Na 2 weken van intense strijd raken dergelijke onwaarheden over een gedeelde verantwoordelijkheid kant noch wal. Delhaize is een internationale groep – niet eens in België gevestigd – die een bepaalde rendabiliteit oplegt die ons land in de hyperconcurrentiële Belgische context niet kan halen.
Als vakbond roepen wij de directie op om terug te keren naar de onderhandelingstafel en zich als een echte commerciële ondernemer te gedragen. Als Delhaize ervoor kiest om beslissingen te nemen, dan moeten ze daarvoor hun verantwoordelijkheid nemen, net als voor hun sociaal passief, en moeten ze een duurzame toekomst waarborgen voor alle werknemers.
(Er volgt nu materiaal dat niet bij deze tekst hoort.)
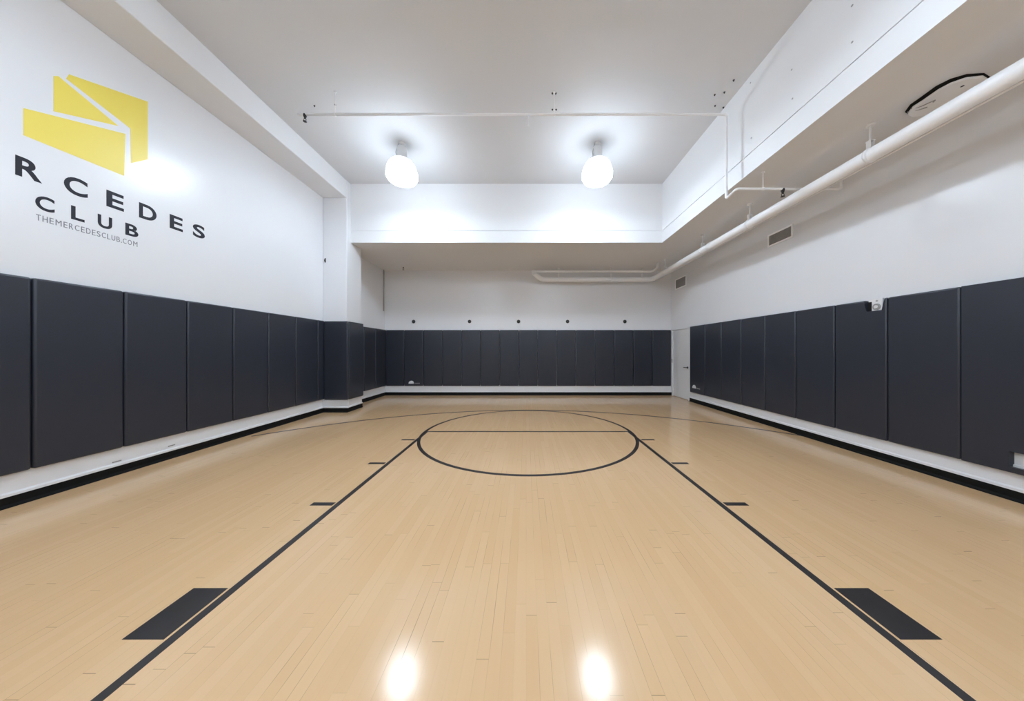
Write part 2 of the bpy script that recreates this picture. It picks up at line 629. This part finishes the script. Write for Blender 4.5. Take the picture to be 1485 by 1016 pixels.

Teruggrijpen naar asociale kunstgrepen en fraude tegen de wet, zoals Delhaize nu duidelijk aan het doen is, is zeker niet de oplossing.
Sinds de aankondiging blijft Delhaize in zijn communicatie maar olie op het vuur gieten. Deze houding zaait onrust en zou in de huidige gespannen context zelfs tot erger kunnen leiden, terwijl het debat sereen zou moeten kunnen worden gevoerd. Dat is alvast wat de vakbonden willen. Een directie die een angstklimaat creëert draagt niets positiefs bij.